E por fim um gol despropositado
do Universitário: certamente ainda comemorando mentalmente o 3º gol de uma
exibição de muito bom nível, um minuto após a defesa do Botafogo atrasou-se na
marcação e depois, em minha opinião, John teve alguma culpa no gol. Este
goleiro é melhor com os pés do que Gatito, mas parece-me que Gatito é melhor
com as mãos. A baliza ainda me parece ter luta pela titularidade. Quem surpreendentemente
joga ‘barbaridades’ é Júnior Santos: estraçalha os defensores adversários com a
sua velocidade e deslocações, em todos os jogos marca gol ou faz assistência, e
em outros ainda marca gols e faz assistências. Notável
Todavia, é de realçar
toda a equipe, que parece ter-se encaixado bem nas ideias de AJ, e como o
técnico tem relacionamentos exemplares com os jogadores, a coisa está fluindo com
bastante mais facilidade – algo em que B. Lage e T. Nunes tiveram pouco jeito.
Em suma, o
Universitario sobretudo defendeu-se, praticamente nunca levou perigo à baliza
do Botafogo; entre o 2º e o 3º gol foram 36 minutos de gestão de jogo sem que o
Univesitario tivesse chance de desbancar o Botafogo.
Ainda é preciso
melhorar muito mais – por exemplo, o foco durante todo o jogo, de modo a evitar
distrações como a do gol adversário –, o que não vai ser tarefa fácil porque
temos um plantel qualitativamente desequilibrado, mas, ainda assim, com essas
dificuldades, AJ tem que encontrar mais equilíbrio entre setores, cuidar da
defesa, que tem sido o seu ponto menos forte na sua carreira e simultaneamente
o ponto mais fraco do Botafogo, bem como melhorias no entendimento do jogo e no
foco, bem como nas definições para gol.
FICHA TÉCNICA
Botafogo 3x1 Universitario
» Gols: Eduardo, aos 46’ e 90+2’, e Luiz Henrique, aos
56’ (Botafogo); Olivares, 90+3’ (Universitario)

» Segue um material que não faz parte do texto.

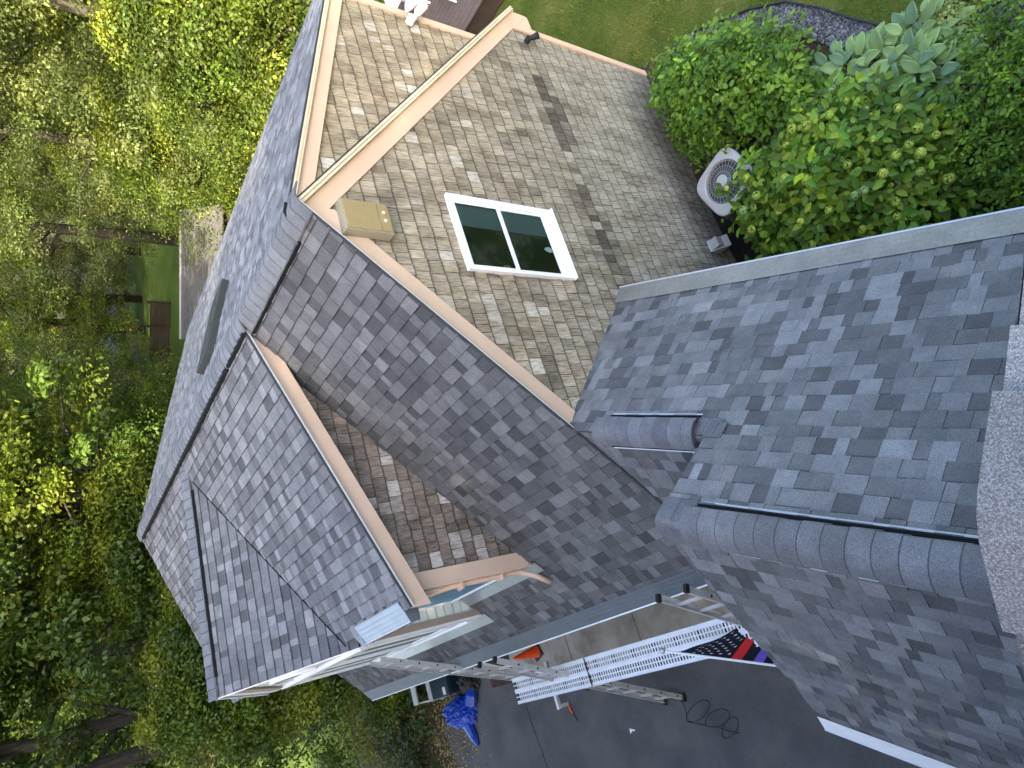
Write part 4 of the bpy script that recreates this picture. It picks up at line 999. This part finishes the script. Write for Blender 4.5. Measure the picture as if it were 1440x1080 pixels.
# ---- shrubs of the bed
def shrub(name,label,blobs,n,size,base,cat='shrub',tmpl=LEAF6,mat='bleaf',flat=.55,group=None,stems=True,flowers=None,seed=0,jit=.35,hole=None):
    g=np.random.default_rng(seed);B=np.array(blobs,float);w=B[:,3]**2;w/=w.sum();bi=g.choice(len(B),n,p=w)
    d=g.normal(size=(n,3));d[:,2]=np.abs(d[:,2])*1.0-.25;d/=np.linalg.norm(d,axis=1,keepdims=True)
    # clumped shoots: leaves gather round shoot tips
    ns=max(20,n//13);sb=g.choice(len(B),ns,p=w);sd=g.normal(size=(ns,3));sd[:,2]=np.abs(sd[:,2])-.2;sd/=np.linalg.norm(sd,axis=1,keepdims=True)
    ph=g.uniform(0,6.28,6);sr=B[sb,3]*g.uniform(.62,1.1,ns)*(1+.14*np.sin(sd[:,0]*5+ph[0]+sb)+.14*np.sin(sd[:,1]*6+ph[1])+.1*np.sin(sd[:,2]*9+sd[:,0]*7+ph[2]));SP=B[sb,:3]+sd*sr[:,None]*np.array([1,1,1.])*np.stack([np.ones(ns),np.ones(ns),B[sb,4]],1)
    si=g.integers(0,ns,n);P=SP[si]+g.normal(0,size*.55,(n,3));P[:,2]=np.maximum(P[:,2],.05)
    low=g.random(n)<.12;P[low]=B[bi[low],:3]+d[low]*(B[bi[low],3]*g.random(low.sum())**.5)[:,None];P[:,2]=np.maximum(P[:,2],.03)
    out=(P-SP[si])+sd[si]*size*.4
    Nr=np.array([0,0,.9])+sd[si]*.6+g.normal(0,jit*1.35,(n,3))
    b=np.array(base);cc=b[g.integers(0,len(b),ns)]*np.exp(g.normal(0,.26,(ns,1)));C=cc[si]*np.exp(g.normal(0,.16,(n,1)))
    sz=size*g.uniform(.6,1.3,n)
    global rng;rs_=rng;rng=g;pr=leaves(P,Nr,sz,C,tmpl,None,dirs=out+g.normal(0,size*.3,(n,3)));rng=rs_
    t=empty(name,(float(B[:,0].mean()),float(B[:,1].mean()),0),label,cat,group)
    o=cloudobj('foliage',[(*pr,0)],[M[mat]],t);o.matrix_parent_inverse=Matrix.Translation(-Vector(t.location))
    if stems:
        mb=MB();
        for k in range(min(60,ns)):
            b0=B[sb[k]];a=Vector((b0[0]+g.normal(0,.1),b0[1]+g.normal(0,.1),0));e=Vector(SP[k]);mb.tube([a,a.lerp(e,.5)+Vector((0,0,.08)),e],[.010,.007,.003],4)
        mb.build('stem',M['bark'],t)
    if flowers:
        nf,fs,fc=flowers;mb=MB();kk=0
        for k in range(ns):
            if kk>=nf: break
            if sd[k][2]<.25 or g.random()<.4: continue
            kk+=1;p=SP[k]+np.array([0,0,size*1.0]);r_=fs*g.uniform(.5,1.25);c0=np.array(fc[g.integers(0,len(fc))])
            for q in range(80):
                v=g.normal(size=3);v[2]=abs(v[2])*.8-.1;v/=np.linalg.norm(v);c=p+v*r_*np.array([1,1,.6]);s=r_*.30
                u=np.cross(v,[.3,.5,.8]);u/=np.linalg.norm(u);w2=np.cross(v,u);col=tuple(c0*math.exp(g.normal(0,.2)))
                mb.face([c+u*s,c+w2*s,c-u*s,c-w2*s],0,col)
            mb.beam(Vector(p)-Vector((0,0,.12)),Vector(p),.006,.006,up=(1,0,0),col=(.1,.15,.03))
        mb.build('flower_heads',M['flower'],t)
    return t
Gb=((.08,.165,.015),(.105,.195,.018),(.14,.235,.022),(.055,.125,.012));Gl=((.19,.26,.02),(.24,.31,.025))
shrub('shrub','rounded green shrub between the house corner and the lawn edge',[(6.35,3.75,.45,.62,1.0),(5.85,3.35,.5,.68,1.0),(5.5,2.85,.45,.58,1.0),(6.05,2.95,.4,.5,1),(5.75,3.85,.35,.5,1.0),(6.5,3.35,.3,.45,1),(5.05,2.75,.4,.45,1.),(6.85,4.0,.28,.42,1.)],10500,.085,Gb,seed=21)
shrub('hydrangea','large hydrangea with yellow green flower heads beside the cooling unit',[(4.1,3.35,.5,.66,1.),(3.9,2.75,.55,.65,1.0),(4.35,2.6,.45,.58,1.),(3.45,3.0,.4,.58,1.),(3.75,3.6,.35,.5,1),(4.4,3.62,.36,.40,1),(3.3,2.35,.45,.55,1.),(3.75,2.1,.5,.5,1.),(4.25,2.15,.4,.4,1)],11000,.118,Gb+Gl[:1],flowers=(190,.05,((.36,.47,.10),(.44,.52,.11),(.26,.38,.14))),seed=22)
shrub('shrub','bright fine leaved shrub at the right end of the bed beside the garage gutter',[(3.8,.8,.5,.52,1.),(3.45,1.1,.5,.5,1.),(3.1,1.3,.45,.5,1.),(3.3,.75,.5,.55,1.),(2.75,1.25,.4,.42,1.),(3.9,.5,.4,.5,1),(2.9,.8,.4,.5,1)],13000,.052,((.10,.19,.015),(.14,.23,.02),(.07,.145,.014)),seed=23,jit=.5)
shrub('ground_plant','small low plant on the dark soil beside the garage gutter',[(2.95,1.85,.15,.28,.8),(2.75,2.15,.12,.22,.8)],420,.10,((.05,.12,.03),(.07,.15,.04)),cat='plant',seed=24)
shrub('ground_plant','yellowing plant between the rounded shrub and the hosta',[(5.05,2.35,.18,.22,.8)],200,.10,((.20,.22,.02),(.14,.18,.02)),cat='plant',seed=25)
shrub('ground_plant','feathery pale yellow plant at the gravel edge behind the hosta',[(4.75,1.18,.2,.24,.8),(4.95,1.35,.15,.2,.8)],900,.045,((.26,.30,.09),(.18,.24,.07)),cat='plant',tmpl=LEAF4,seed=26)
# hosta: rosette of big ribbed leaves
ht=empty('hosta',(4.75,1.75,0),'pale blue green hosta with large ribbed leaves by the gravel edge','hosta')
def hosta():
    g=random.Random(4);mb=MB()
    for (cx,cy,n,sc) in ((4.95,2.05,44,.95),(4.5,1.6,50,1.),(4.75,1.8,40,.9),(4.25,1.5,30,.85),(5.1,2.25,26,.8),(4.75,1.45,30,.85)):
        for i in range(n):
            a=i*2.399+g.uniform(-.3,.3);el=.15+1.05*(1-i/n)**1.2;ln=sc*g.uniform(.20,.30);w=ln*.27
            el=1.2*(i/n)+.08*g.random();st=.10+.26*(1-i/n)
            c=Vector((math.cos(a),math.sin(a),0));up=Vector((0,0,1))
            root=Vector((cx,cy,.20+.34*(i/n)))+c*st
            K=6;W=6;k=g.uniform(.75,1.2);col=(.24*k,.36*k,.13*k) if g.random()<.75 else (.15*k,.25*k,.13*k)
            sd=Vector((-c.y,c.x,0));rows_=[]
            for r_ in range(K+1):
                t=r_/K;ang=el*.75-.9*t;  # arching blade
                p=root+c*(ln*t*math.cos(el*.4))+up*(ln*(math.sin(el*.75)*t-.45*t*t))
                ww=w*math.sin(math.pi*min(1,.06+.94*t)**.75)**.8 if t<1 else 0
                rows_.append([p+sd*ww*(q/W*2-1)+up*(abs(q/W*2-1)*.18*ww+.008*((q%2)*2-1)*min(1,3*t)*(ww>0)) for q in range(W+1)])
            V=[v for rr in rows_ for v in rr];F=[(i2*(W+1)+q,i2*(W+1)+q+1,(i2+1)*(W+1)+q+1,(i2+1)*(W+1)+q) for i2 in range(K) for q in range(W)]
            mb.mesh(V,F,0,col)
            mb.beam(Vector((cx,cy,.02)),root,.008,.008,col=(.12,.18,.07))
    o=mb.build('leaves',M['hleaf'],ht)
    o.data.polygons.foreach_set('use_smooth',[True]*len(o.data.polygons))
hosta()
# ground cover at the left end of the driveway
shrub('ground_cover','leafy green ground cover with dry leaves along the driveway end',[(x,y,.12,.75,.5) for x,y in ((-1.2,18.2),(-.4,17.6),(.4,17.3),(1.2,17.0),(-.2,18.6),(.9,18.4),(-2,17.9),(1.8,16.4),(.2,19.6),(1.5,19.8),(-1,19.6),(2.4,18.5))],9000,.11,((.03,.065,.012),(.045,.08,.015),(.11,.09,.035),(.02,.05,.010)),cat='ground cover',tmpl=LEAF4,seed=31,stems=False)
# dry leaves on asphalt edge
g=np.random.default_rng(5);n=1500
P=np.stack([g.normal(-1.0,.7,n),16.3+g.normal(0,.65,n),np.full(n,.012)],1);C=np.array([(.34,.24,.12),(.22,.14,.07),(.42,.34,.2)])[g.integers(0,3,n)]
o=cloudobj('dry_leaves',[(*leaves(P,np.array([0,0,1.])+g.normal(0,.3,(n,3)),.06*g.uniform(.5,1.4,n),C,LEAF4,None),0)],[M['leaf']]);tag(o,'dry tan leaves scattered on the driveway edge',kind='stuff')
# grass blades on the lawn strip in view
g=np.random.default_rng(6);n=110000
X=g.uniform(4.6,16,n);Yy=g.uniform(-1.5,11,n);le_=np.array(lawn_e[::-1]);ex=np.interp(Yy,le_[:,1],le_[:,0]);ok=(X>ex+.02)&(X<ex+7.5)&~((X>11.8)&(X<15.3)&(Yy>6.2)&(Yy<10.3));X,Yy=X[ok],Yy[ok];n=len(X)
P=np.stack([X,Yy,np.full(n,-.01)],1);T=(np.array([[-.07,0,0],[.07,0,0],[0,1,.05]]),[(0,1,2)])
dirs=np.array([0,0,1.])+g.normal(0,.35,(n,3));Nr=g.normal(size=(n,3));Nr[:,2]=.1
dry=(np.sin(X*1.3)*np.cos(Yy*1.7+X)+g.normal(0,.5,n)>.7)[:,None];C=np.where(dry,np.array([.27,.24,.07]),np.array([.095,.16,.02]))*np.exp(g.normal(0,.25,(n,1)))
o=cloudobj('grass',[(*leaves(P,Nr,.065*g.uniform(.5,1.4,n),C,T,None,dirs=dirs),0)],[M['grass']]);tag(o,'short green and straw coloured lawn grass',kind='stuff')

# ================================================================ LIGHT, SKY, CAMERA
W=bpy.data.worlds.new('World');S.world=W;W.use_nodes=True;t=W.node_tree;bg=t.nodes['Background']
EL,AZI=math.radians(30),math.atan2(-.87,-.49)     # towards the sun: x=sin, y=cos
sk=t.nodes.new('ShaderNodeTexSky');sk.sky_type='NISHITA';sk.sun_disc=False;sk.sun_elevation=EL;sk.sun_rotation=AZI;sk.air_density=1.;sk.dust_density=4.;sk.ozone_density=.3
t.links.new(sk.outputs[0],bg.inputs[0]);bg.inputs[1].default_value=.15
sd=bpy.data.lights.new('sun','SUN');sd.energy=2.4;sd.angle=math.radians(.5);sd.color=(1,.88,.70)
so=bpy.data.objects.new('sun',sd);COL.objects.link(so)
v=Vector((math.sin(AZI)*math.cos(EL),math.cos(AZI)*math.cos(EL),math.sin(EL)));so.rotation_euler=v.to_track_quat('Z','Y').to_euler();so.location=v*50
cd=bpy.data.cameras.new('camera');cam=bpy.data.objects.new('camera',cd);COL.objects.link(cam)
RT=[[-0.2853858317,-0.8896601753,0.3564543443],[-0.5251835684,0.4562762954,0.7183273361],[-0.8017089104,0.0177964828,-0.5974496956]]
cam.matrix_world=Matrix(((RT[0][0],-RT[0][1],-RT[0][2],0),(RT[1][0],-RT[1][1],-RT[1][2],0),(RT[2][0],-RT[2][1],-RT[2][2],8.45),(0,0,0,1)))
cd.sensor_width=36;cd.lens=986.214/1440*36;cd.clip_start=.05;cd.clip_end=2000
S.camera=cam
S.view_settings.view_transform='Standard';S.view_settings.look='None';S.view_settings.exposure=2.78;S.view_settings.gamma=1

» Competição: Copa Libertadores da América
» Data: 24.04.2024
» Local: Estádio
Olímpico Nilton Santos, no Rio de Janeiro (RJ)
» Árbitro: Jesús Valenzuela (Venezuela); Assistentes: Jorge
Urrego (Venezuela) e Alberto Ponte (Venezuela); VAR: Juan Soto (Venezuela)
» Público: 21.782 pagantes / 23.800 espectadores
» Renda: R$ 975.691,50
» Disciplina: cartão amarelão – John e Hugo (Botafogo);
Marco Saravia, Alex Valera, Pérez Guedes e Celi (Universitario)
» Botafogo: John; Damián Suárez (Mateo Ponte), Lucas Halter,
Bastos (Alexander Barboza) e Hugo; Luiz Henrique (Óscar Romero), Gregore, Marlon
Freitas (Tchê Tchê) e Savarino; Júnior Santos e Tiquinho Soares (Eduardo).
Técnico: Artur Jorge.
» Universitario: Britos;
Corzo, Williams Riveros e Marco Saravia; Andy Polo (Acajima), Pérez Guedes
(Celi), Murrugarra (Jairo Concha), Ureña e Portocarrero; Édison Flores
(Olivares) e Alex Valera (Dorregaray). Técnico: Fabián Bustos.